Turkey: Panta rhei, Ephesus rhei



Text by Albena Shkodrova | Photographs by Anthony Georgieff   

The expression Panta rhei, which embodies the ancient Greeks’ resignation to this world's state of flux, was first used to characterise the thought of Heraclitus, a philosopher born in Ephesus.

And it is no wonder. His native town is a precise epitome of this wisdom.

Occupying Mount Pion (named Panayir Dagi, the Fair, by modern Turkish geography), about 6 kilometres away from the coast of the Aegean Sea, Ephesus was established about 30 centuries ago as a sea port. One of its main streets linked the amphitheatre with the wharves.

The combined influence of natural forces, religion, and politics managed to separate it from the sea with the wide valley of present-day Selçuk, transfer it several times, and finally terminate it.

The greatest credit goes to the Menderes – a slow, innocent-looking river, which for 20 centuries managed to produce such an amount of alluvial deposits that finally created a valley of 28 to 39 square kilometres. Several civilizations, which often combined their will for power with superstition, prejudice, or mere stupidity, also had their contribution.



The city was founded by Androcles in the tenth century BC at the mouth of the Menderes River. Legend has it that an oracle advised him to start a colony where "a fish and a boar" would lead him. He had been wondering for a while how to interpret these obscure instructions when on a pleasant evening by the shore of the Aegean long-awaited insight struck him.



While preparing his dinner in the company of some fishermen, a fish skidded from the fireplace and fell in the nearby shrubs, dragging down a live ember. The shrubs caught fire and a boar jumped out of them. "Eureka!" Androcles shouted in his pre-Archimedean language and on the site where the fish had fallen built a temple of Cybele, the goddess of nature, and a city around it.

The first conquerors of Ephesus, the tribes which ancient annalists called Carians and Lelegians, joined it to the Ionian confederation and started moving it up the river because the deposits had already managed to separate it from the sea. The new settlers remodelled the temple and dedicated it to their goddess Artemis, thus creating one of the seven wonders of the ancient world.

The next relocation was done by Croesus, the King of Lydia. He took advantage of the fact that the citizens of Ephesus, engulfed in the decoration of their streets and homes, had failed to build a city wall. Anticipating the attack, the citizens came up with an ingenious but unfortunately ineffective way to protect themselves: they stretched a rope from the Temple of Artemis (now about a mile away) to the city, hoping that the goddess would guard them.

Croesus, however, made a perfidious move: he won Artemis's heart by donating some of his notorious treasure to the temple and then burned to the ground the rest of the town. Then he relocated Ephesus again.
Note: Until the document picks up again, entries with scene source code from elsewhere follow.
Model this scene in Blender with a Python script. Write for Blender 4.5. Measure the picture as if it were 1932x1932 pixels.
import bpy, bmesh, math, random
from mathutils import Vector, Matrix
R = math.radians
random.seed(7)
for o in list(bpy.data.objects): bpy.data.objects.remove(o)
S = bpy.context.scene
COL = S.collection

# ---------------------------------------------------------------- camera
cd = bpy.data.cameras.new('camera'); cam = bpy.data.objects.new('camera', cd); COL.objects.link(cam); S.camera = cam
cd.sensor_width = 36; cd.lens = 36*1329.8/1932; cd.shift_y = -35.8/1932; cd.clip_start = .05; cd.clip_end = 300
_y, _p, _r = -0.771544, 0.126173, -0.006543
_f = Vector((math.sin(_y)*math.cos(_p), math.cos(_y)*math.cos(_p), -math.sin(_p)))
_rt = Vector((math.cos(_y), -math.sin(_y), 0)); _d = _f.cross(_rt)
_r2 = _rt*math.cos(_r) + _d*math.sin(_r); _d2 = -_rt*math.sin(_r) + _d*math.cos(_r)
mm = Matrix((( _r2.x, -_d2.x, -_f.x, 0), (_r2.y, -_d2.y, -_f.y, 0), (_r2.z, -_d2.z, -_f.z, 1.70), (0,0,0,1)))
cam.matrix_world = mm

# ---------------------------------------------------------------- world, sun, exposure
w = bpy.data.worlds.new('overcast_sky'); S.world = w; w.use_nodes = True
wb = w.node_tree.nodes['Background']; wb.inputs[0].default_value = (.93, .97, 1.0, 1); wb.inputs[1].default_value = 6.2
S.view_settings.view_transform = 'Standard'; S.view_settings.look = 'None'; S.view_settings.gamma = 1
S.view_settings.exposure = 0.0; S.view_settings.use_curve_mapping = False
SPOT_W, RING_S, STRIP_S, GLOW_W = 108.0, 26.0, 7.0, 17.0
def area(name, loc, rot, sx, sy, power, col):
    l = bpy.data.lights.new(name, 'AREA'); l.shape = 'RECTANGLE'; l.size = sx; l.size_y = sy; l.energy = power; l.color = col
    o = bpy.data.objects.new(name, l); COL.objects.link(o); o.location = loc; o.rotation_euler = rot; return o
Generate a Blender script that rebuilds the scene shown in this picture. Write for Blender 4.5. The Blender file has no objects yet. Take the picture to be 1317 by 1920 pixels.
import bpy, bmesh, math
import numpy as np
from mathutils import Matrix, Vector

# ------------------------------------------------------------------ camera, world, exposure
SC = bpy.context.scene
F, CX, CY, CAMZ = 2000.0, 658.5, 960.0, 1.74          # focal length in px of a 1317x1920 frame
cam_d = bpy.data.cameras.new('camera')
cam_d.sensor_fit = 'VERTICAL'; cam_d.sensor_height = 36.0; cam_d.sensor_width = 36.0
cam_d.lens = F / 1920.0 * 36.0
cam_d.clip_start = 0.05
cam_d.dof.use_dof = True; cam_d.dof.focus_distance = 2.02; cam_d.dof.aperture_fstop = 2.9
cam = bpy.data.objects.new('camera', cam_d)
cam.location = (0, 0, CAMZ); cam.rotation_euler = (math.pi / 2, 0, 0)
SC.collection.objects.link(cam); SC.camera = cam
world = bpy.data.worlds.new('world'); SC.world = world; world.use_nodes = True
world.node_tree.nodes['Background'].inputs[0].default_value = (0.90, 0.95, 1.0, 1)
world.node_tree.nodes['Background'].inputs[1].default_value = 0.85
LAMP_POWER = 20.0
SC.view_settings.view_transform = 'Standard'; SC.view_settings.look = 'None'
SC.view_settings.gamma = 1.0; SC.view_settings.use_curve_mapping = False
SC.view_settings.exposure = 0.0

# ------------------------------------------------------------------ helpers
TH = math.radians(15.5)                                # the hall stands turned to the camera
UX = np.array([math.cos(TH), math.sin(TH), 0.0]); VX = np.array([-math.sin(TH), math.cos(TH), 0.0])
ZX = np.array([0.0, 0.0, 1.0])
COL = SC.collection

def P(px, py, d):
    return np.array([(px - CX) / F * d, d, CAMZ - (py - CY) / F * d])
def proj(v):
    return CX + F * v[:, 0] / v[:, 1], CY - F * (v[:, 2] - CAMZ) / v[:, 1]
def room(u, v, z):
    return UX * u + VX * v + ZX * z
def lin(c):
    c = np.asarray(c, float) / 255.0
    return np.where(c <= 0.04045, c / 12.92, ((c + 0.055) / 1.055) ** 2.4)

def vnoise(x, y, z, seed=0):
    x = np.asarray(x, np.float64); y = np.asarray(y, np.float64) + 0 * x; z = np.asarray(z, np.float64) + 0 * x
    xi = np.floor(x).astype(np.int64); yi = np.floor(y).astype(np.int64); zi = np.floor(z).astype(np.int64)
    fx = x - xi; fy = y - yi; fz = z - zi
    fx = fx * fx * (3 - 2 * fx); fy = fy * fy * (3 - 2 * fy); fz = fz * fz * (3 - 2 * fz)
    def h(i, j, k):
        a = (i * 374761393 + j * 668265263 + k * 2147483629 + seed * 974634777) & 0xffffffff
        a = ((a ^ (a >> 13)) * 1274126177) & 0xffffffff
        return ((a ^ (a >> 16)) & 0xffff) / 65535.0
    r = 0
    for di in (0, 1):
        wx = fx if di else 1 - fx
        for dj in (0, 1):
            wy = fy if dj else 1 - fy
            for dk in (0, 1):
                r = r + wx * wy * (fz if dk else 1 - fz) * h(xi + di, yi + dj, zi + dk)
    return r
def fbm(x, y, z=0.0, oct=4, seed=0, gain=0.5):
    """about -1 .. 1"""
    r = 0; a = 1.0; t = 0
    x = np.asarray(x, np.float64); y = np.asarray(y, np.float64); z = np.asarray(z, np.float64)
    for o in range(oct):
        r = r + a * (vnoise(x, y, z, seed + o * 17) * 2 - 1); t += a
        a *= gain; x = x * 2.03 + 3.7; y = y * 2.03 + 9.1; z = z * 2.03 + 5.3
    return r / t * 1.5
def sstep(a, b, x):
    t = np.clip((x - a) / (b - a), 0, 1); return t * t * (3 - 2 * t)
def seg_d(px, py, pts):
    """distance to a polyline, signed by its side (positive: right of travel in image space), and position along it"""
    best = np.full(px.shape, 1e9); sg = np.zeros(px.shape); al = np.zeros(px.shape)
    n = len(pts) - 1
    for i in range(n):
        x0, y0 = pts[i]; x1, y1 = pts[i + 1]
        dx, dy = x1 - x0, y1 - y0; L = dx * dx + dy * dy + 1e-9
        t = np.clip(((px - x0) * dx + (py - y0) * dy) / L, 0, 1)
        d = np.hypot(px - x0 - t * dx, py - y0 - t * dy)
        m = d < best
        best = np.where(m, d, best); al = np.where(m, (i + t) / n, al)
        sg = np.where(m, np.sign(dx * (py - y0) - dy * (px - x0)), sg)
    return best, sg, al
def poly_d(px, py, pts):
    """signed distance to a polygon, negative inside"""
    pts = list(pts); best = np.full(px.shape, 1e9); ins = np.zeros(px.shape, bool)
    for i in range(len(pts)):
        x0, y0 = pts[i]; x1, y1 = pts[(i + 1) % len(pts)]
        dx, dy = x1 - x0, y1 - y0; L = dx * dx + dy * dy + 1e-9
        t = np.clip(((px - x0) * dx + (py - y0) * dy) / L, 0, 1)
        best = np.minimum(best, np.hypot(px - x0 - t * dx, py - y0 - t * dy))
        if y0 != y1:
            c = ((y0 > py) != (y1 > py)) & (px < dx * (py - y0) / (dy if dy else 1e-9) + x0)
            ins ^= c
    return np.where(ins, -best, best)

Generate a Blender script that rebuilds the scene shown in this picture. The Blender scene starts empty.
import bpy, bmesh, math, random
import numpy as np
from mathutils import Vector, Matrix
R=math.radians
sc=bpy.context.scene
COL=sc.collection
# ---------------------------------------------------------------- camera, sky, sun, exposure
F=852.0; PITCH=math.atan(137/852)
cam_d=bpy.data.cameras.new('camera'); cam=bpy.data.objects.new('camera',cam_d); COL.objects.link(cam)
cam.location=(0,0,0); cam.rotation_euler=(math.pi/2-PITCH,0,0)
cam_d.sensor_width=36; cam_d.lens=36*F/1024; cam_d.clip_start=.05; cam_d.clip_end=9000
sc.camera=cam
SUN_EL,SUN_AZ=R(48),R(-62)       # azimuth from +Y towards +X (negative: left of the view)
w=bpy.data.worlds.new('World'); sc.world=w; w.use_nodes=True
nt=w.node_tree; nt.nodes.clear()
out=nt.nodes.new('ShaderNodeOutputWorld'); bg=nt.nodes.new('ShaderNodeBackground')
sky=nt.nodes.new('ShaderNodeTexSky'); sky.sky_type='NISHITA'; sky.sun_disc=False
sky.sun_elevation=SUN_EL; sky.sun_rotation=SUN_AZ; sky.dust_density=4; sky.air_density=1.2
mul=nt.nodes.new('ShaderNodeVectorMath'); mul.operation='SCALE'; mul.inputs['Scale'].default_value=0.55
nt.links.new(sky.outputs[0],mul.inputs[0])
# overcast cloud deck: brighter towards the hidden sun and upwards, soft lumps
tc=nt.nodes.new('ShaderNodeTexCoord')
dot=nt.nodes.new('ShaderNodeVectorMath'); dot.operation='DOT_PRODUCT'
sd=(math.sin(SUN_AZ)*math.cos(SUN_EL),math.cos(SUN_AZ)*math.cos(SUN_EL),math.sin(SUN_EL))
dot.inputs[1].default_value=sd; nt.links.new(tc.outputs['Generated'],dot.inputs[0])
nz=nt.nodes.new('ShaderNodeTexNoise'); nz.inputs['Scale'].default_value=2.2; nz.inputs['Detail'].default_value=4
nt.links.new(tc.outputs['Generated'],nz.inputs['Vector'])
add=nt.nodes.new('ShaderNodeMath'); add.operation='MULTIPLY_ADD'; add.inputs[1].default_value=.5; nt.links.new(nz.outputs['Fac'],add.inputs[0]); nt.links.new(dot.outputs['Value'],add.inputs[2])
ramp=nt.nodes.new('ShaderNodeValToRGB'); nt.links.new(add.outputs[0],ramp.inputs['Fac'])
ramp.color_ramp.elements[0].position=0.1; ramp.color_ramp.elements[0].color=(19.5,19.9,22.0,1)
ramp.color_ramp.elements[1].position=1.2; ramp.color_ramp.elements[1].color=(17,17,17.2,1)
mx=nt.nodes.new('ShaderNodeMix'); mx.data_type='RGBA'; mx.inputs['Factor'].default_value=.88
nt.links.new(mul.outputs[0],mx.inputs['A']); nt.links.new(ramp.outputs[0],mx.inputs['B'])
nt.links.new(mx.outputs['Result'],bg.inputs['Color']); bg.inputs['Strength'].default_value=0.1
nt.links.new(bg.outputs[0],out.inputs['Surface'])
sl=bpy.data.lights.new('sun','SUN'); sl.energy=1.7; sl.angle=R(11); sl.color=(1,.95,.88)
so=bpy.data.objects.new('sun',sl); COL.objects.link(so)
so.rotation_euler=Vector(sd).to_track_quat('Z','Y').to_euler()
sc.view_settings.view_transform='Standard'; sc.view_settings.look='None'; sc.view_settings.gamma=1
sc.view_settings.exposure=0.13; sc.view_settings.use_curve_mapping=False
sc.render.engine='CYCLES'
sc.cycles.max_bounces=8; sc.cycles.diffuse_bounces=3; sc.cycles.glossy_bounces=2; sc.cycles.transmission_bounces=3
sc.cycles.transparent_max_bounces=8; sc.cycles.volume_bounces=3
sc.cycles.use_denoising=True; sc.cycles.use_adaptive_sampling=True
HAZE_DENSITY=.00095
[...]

Later in the history of these lands Alexander the Great arrived. He wanted to build his own temple on the site of the existing one but was politely turned down. His general Lysimachus forced the inhabitants to relocate again by plugging up their sewage pipes and causing an extensive flood.



Over the next 300 years Ephesus prospered and acquired an amphitheatre, a stadium, and a number of gymnasiums. That is, until the seventeenth century AD when a big earthquake razed it to the ground.

The Romans started a new chapter in the life of Ephesus. They exchanged Artemis for Diana, made the city the capital of the province of Asia Minor, and their birth encouragement policy, from which the ruins of one of the first brothels remain, increased the population to 250,000.



During the period between the earthquake and the end of Roman civilization the local people led a blissful life.

Tiberius restored Ephesus, and after him Hadrian built a number of public buildings. Hellenistic architecture once and for all gave way to Roman. This is why most of the ruins we can now see on Mount Pion date from this era.

There is something typical of all ancient cities and Ephesus, in particular: because of the constant relocations, the remains of the abandoned houses are carefully recycled to build new ones. For this reason, just one pillar remains from the Temple of Artemis.



The amphitheatre is the only Hellenistic construction preserved in its entirety until the present day. The Romans improved its acoustics by building an ornamental wall behind the stage and enlarged it so that it could accommodate the whole population of the city: 250,000 people. (In comparison, today’s population of the nearby town of Selçuk numbers 23,000 people)

The library is one of the most remarkable remains from Ephesus' last migration. Its three-storey marble façade is the somewhat trivial emblem of the ancient city.

In the second century AD its stone niches sheltered 12,000 scrolls: the intellectual achievements of civilization guarded from the atmosphere’s harmful influence by a yard-long cavity between the outside and inside walls.

Apart from studiousness, everywhere the ruins on Mount Pion speak of prodigality, bustle, and the sweet life. The luxurious apartments were built on terraces one above the other and, according to the archaeologists that are still restoring them, this is the world's second chance after Pompeii to get to know what the everyday life of the Roman aristocracy was like.



Further uphill are the notorious public toilets: stone benches with holes on which about 30 people can sit at a time – an excellent place for conferences where you could easily prove the gluttony of your political opponents. Besides, the facility reminds us that the habit of getting the latest news while relieving oneself is rooted deep in ancient history.



It was probably not only political issues and social scandals that were discussed at these meetings: the remarkable statuette of God Priapus, a small man with a huge penis who grants coveted potency, was found here. He was the major deity for the local people, who reproduced him from clay, stone, in murals, pottery decorations, and bas-reliefs.



The bliss of the Romans, however also proved to be temporary. Their withdrawal in the sixth century AD marked the end of Ephesus as a settlement as well.

The former port city, relocated more than five times in its history, is now a batch of sun-scorched ruins over the dent remaining from the dried-up port. And if it carried a message for the future generations, it would be a paraphrase of the Greek Panta kineitai, everything moves.